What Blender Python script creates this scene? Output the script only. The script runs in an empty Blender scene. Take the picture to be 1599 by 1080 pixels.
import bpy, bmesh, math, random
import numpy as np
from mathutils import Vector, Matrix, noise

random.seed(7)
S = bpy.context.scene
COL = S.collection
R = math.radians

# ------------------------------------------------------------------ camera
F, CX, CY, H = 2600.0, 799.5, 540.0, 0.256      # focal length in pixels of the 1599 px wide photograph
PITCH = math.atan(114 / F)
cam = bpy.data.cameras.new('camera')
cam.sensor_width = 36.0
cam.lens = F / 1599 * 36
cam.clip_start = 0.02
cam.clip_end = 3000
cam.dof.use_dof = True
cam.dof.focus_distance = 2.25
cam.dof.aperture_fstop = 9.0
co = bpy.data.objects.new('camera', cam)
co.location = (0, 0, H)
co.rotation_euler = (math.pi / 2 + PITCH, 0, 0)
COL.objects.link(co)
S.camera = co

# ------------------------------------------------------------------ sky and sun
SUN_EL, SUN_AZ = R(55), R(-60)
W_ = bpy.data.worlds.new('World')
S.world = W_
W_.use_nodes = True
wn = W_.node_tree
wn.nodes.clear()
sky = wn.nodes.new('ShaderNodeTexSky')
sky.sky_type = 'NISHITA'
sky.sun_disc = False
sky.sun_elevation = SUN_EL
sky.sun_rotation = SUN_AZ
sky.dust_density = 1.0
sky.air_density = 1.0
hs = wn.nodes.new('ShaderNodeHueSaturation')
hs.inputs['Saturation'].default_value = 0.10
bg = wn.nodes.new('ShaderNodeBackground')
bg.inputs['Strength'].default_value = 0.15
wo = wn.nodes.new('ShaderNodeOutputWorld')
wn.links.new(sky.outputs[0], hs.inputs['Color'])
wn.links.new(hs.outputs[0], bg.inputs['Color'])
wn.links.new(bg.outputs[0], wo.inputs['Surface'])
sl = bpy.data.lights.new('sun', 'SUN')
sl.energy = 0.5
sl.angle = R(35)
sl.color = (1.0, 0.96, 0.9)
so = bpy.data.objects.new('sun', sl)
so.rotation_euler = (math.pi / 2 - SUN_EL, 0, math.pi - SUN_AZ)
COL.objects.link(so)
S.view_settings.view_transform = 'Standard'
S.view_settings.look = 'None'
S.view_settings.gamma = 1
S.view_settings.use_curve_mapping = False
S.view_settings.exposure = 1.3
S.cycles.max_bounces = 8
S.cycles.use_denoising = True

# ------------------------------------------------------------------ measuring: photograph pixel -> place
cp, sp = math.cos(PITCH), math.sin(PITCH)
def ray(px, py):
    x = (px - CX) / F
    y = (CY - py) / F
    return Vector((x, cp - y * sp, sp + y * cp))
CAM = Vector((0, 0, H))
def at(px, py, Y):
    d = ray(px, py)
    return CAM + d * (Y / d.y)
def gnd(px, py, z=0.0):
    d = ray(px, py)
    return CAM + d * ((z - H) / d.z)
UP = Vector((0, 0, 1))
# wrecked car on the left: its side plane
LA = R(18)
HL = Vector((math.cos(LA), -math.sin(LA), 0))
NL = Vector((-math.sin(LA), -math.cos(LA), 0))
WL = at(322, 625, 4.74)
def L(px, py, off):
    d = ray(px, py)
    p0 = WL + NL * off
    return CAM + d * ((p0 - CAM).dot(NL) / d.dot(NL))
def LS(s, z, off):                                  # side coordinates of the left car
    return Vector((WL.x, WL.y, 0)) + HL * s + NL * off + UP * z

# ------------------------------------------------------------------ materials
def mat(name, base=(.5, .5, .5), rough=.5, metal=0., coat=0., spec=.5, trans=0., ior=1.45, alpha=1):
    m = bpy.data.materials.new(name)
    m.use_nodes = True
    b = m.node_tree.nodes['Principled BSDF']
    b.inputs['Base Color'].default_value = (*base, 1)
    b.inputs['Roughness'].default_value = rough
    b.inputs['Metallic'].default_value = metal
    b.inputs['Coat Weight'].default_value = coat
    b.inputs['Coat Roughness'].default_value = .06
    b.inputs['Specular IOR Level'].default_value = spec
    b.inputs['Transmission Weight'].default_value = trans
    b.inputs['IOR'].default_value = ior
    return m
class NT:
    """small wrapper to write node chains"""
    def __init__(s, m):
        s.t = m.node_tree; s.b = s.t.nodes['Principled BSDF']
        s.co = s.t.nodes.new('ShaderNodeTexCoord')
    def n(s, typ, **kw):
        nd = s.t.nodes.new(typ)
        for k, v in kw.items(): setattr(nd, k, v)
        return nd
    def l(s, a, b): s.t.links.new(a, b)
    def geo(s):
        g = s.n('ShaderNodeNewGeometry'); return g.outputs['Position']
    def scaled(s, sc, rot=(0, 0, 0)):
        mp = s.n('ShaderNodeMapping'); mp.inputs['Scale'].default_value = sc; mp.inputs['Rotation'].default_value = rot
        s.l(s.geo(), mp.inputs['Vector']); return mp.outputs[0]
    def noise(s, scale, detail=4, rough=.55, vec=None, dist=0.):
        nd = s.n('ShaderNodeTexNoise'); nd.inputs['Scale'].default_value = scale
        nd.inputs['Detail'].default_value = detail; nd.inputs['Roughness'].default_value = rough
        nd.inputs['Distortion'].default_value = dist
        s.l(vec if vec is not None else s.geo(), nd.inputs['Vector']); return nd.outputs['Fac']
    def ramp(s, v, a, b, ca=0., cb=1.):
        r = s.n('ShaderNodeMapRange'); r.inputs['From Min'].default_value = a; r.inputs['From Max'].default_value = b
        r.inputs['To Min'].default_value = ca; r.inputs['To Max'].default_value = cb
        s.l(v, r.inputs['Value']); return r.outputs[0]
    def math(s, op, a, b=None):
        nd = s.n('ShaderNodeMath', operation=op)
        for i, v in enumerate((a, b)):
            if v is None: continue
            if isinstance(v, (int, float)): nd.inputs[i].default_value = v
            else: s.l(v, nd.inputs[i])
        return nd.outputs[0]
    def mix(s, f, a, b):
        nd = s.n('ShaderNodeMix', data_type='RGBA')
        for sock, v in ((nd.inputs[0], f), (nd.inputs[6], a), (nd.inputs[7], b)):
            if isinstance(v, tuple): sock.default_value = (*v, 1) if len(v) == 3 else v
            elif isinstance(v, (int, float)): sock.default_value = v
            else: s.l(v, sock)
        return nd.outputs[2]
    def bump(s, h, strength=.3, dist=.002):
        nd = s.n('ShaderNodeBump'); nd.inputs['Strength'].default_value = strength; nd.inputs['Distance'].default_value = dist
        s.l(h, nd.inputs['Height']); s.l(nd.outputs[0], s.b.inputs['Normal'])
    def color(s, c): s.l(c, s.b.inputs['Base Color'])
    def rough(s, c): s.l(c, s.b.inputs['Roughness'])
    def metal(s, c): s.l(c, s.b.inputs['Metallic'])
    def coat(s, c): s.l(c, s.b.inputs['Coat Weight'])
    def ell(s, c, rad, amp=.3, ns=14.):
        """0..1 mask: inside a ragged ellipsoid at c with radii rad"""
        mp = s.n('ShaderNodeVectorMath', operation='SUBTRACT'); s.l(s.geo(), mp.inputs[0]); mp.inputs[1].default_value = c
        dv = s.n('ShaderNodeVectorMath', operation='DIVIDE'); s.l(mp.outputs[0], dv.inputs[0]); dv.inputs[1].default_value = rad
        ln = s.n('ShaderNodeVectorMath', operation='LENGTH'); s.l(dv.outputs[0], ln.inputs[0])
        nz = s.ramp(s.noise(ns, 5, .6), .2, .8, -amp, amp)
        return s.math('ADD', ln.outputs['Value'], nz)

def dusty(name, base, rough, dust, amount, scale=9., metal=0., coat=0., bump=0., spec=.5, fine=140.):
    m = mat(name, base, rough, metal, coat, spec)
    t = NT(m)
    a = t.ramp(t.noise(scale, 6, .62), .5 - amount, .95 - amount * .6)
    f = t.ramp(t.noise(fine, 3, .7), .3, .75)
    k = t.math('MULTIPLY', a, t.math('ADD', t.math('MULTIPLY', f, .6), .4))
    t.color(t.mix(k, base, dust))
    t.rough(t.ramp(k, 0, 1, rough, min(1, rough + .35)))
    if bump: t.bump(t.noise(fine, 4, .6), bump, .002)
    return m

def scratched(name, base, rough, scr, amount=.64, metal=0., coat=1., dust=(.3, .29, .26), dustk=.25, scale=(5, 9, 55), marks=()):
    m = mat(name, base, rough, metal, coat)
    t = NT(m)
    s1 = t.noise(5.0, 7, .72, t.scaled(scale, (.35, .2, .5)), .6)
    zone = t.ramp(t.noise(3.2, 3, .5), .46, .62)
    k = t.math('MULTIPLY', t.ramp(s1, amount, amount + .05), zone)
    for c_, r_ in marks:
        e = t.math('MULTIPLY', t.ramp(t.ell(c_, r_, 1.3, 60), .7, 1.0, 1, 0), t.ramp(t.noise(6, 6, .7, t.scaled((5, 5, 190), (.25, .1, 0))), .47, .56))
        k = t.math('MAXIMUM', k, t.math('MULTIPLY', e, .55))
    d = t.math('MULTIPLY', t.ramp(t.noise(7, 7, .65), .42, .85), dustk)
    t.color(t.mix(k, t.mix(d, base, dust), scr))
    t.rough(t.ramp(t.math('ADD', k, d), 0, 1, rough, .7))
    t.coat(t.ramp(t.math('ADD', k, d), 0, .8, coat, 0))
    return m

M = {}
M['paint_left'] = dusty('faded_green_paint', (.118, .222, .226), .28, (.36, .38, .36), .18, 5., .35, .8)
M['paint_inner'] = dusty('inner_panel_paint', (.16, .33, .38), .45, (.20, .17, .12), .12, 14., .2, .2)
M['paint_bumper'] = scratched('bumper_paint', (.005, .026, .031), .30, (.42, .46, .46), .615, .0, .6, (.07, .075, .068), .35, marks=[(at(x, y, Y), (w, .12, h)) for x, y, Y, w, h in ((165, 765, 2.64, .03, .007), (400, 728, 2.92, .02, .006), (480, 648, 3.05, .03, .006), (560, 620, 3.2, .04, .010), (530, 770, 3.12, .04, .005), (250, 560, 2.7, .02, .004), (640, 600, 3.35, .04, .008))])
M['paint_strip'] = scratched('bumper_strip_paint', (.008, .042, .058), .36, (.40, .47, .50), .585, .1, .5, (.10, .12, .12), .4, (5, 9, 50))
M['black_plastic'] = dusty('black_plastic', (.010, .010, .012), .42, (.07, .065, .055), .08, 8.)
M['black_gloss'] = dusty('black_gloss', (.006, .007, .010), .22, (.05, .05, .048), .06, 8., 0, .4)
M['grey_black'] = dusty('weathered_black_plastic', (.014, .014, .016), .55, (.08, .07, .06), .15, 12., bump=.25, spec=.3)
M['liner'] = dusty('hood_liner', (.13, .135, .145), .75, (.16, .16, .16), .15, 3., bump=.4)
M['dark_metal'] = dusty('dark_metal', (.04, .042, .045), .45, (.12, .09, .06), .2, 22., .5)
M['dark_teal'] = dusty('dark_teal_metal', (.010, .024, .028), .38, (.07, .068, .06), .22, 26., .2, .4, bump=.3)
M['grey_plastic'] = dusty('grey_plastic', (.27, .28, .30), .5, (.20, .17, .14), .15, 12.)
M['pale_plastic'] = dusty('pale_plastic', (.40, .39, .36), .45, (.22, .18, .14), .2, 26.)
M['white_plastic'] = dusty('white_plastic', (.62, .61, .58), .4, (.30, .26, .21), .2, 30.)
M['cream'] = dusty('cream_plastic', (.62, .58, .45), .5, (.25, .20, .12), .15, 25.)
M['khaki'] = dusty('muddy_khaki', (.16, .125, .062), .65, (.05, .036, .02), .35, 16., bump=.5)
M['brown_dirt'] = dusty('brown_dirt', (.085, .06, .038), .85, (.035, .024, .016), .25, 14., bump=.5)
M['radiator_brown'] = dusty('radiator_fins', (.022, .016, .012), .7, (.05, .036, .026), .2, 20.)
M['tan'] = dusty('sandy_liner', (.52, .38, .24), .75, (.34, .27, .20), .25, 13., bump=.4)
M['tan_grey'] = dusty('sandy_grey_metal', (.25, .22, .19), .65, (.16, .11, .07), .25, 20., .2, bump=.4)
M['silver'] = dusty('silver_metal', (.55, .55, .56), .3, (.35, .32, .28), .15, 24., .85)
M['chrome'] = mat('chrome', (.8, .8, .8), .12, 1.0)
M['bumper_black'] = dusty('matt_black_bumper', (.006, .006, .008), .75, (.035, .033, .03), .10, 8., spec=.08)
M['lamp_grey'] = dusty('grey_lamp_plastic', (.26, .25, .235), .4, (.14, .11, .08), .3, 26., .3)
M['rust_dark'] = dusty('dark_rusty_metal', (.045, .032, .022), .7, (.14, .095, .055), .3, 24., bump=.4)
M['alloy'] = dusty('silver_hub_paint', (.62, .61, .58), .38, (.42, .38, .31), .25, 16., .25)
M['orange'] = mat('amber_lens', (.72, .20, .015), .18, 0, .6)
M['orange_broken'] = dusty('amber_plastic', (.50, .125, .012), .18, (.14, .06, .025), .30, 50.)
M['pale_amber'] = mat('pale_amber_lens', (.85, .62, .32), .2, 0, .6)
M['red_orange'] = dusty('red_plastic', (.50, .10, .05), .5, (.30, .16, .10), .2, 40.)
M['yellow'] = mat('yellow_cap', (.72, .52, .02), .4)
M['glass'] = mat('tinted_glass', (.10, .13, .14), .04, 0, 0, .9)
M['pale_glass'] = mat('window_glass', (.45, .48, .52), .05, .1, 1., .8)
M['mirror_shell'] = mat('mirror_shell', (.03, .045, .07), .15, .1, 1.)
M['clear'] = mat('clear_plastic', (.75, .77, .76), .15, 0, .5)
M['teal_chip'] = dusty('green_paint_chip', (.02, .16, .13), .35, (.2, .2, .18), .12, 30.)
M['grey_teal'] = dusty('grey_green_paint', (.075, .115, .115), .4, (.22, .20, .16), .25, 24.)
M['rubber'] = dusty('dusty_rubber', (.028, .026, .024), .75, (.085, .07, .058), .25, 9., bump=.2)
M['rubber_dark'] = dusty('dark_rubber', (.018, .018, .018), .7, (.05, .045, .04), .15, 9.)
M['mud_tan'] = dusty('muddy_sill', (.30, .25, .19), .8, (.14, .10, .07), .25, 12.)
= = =
▶ **Prompt**
Reproduce verbatim only this range: the first line of the material through the line that contains "S.camera = co", inclusive.

▶ **Exercise response**
What Blender Python script creates this scene? Output the script only. The script runs in an empty Blender scene. Take the picture to be 1599 by 1080 pixels.
import bpy, bmesh, math, random
import numpy as np
from mathutils import Vector, Matrix, noise

random.seed(7)
S = bpy.context.scene
COL = S.collection
R = math.radians

# ------------------------------------------------------------------ camera
F, CX, CY, H = 2600.0, 799.5, 540.0, 0.256      # focal length in pixels of the 1599 px wide photograph
PITCH = math.atan(114 / F)
cam = bpy.data.cameras.new('camera')
cam.sensor_width = 36.0
cam.lens = F / 1599 * 36
cam.clip_start = 0.02
cam.clip_end = 3000
cam.dof.use_dof = True
cam.dof.focus_distance = 2.25
cam.dof.aperture_fstop = 9.0
co = bpy.data.objects.new('camera', cam)
co.location = (0, 0, H)
co.rotation_euler = (math.pi / 2 + PITCH, 0, 0)
COL.objects.link(co)
S.camera = co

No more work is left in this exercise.